His mind is muddled by the purity of science and he tried desparately
to prove that the gobal warming is in fact the very by product of
industrial pollutiions. Maybe it is , but our limited knowledge of
science can't prove it all. As a reult, he is under attacked and the
whole issue of world crisis (evironment) has been diverted into just
the argument on the cause of global warming. It becomes the relieving
arguments for those who are beneficted by the consumer-driven economy (
those whose pebbles would never leave their walls and want to protect
the walls) that the planet has indeed been "behaved" like that for many
years. Whether Al Gore and the scientists behind failed to deliver in
the Copenhagen Conference.

"Inconvenience Truth" is a timely alarm. Serious pollutions
porblems in the developing countries and the third world is also a
timely alarm. Are we going to sit back and enjoy the bit of nature
that's left on this planet and wait for them to fade away or should we
search deep in our own souls and conscience and start acting today?

We, being the main stream target consumers by the Corporation,
could switch our living habit and thus our desire to more environment
friendly products. We may just need a system (wall again!) to help us
to fine tune our jugements as a consumer. By our very change of habit,
our purchasing philosophies and thus our buying patterns the
Corporations would be in crisis to make adjustments to our consuming
needs. The example of the recent desire for small and more fuel
efficient cars is a great example of consumers manipulating governments
and corporations to make changes by changing their priorities and
desires. We should continue to put pressure on governments to make
solid guidance for us to make good environment friendly judgements as
consumers, from the current "half-hearted" environmental protection
policy into the first priority item in their political agenda. (Yes
over the health, employment and economical issues they because a good
environmental policy will help our economy, our health and our job!)

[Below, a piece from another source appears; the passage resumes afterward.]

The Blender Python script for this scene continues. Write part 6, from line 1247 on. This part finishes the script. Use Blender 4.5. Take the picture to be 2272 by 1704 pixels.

Start thinking about moving to a smaller home. Consume less
energy. Drive a smaller car (or not driving at all). Change more energy
efficient applainces and use less of those energy consuming appliance
like large ovens, drying machines, dish washers. Use less light and air
conditioning.

If we each do a part, the consumer market will change. The world will change. Our enviromemt perhaps would change better?

Regards

Peter 

Re: The Story of Stuff

TLC's picture

Hi Peter,

Thank you for the input. I don't know you have a brother-in-law studying Buddhism. May be I should get to know him and
learn from him.

Peter, you are absolutely right. May be we should start to think more about the future of our planet and our next
generations living on it. The movie 2012 is something we should think about.
This economic meltdown is just a warning. Human being as a group should start
going back to a SIMPLER lifestyle. We can't let our greed push us on and on
without an ending. Do we really need to change our cell phones every 6
months?

I have been back in Africa for the past 3 months. People are dying of hunger and aids every day on this continent. The average life span is only 33 in many countries here. It is a painful learning
experience for me, while knowing that how we are taking things for granted in
other parts of the world, including HK.  

regards,

Thomas

Re: The Story of Stuff:

jellyhead's picture

Consumerism and Gobal Warming are so interrelated.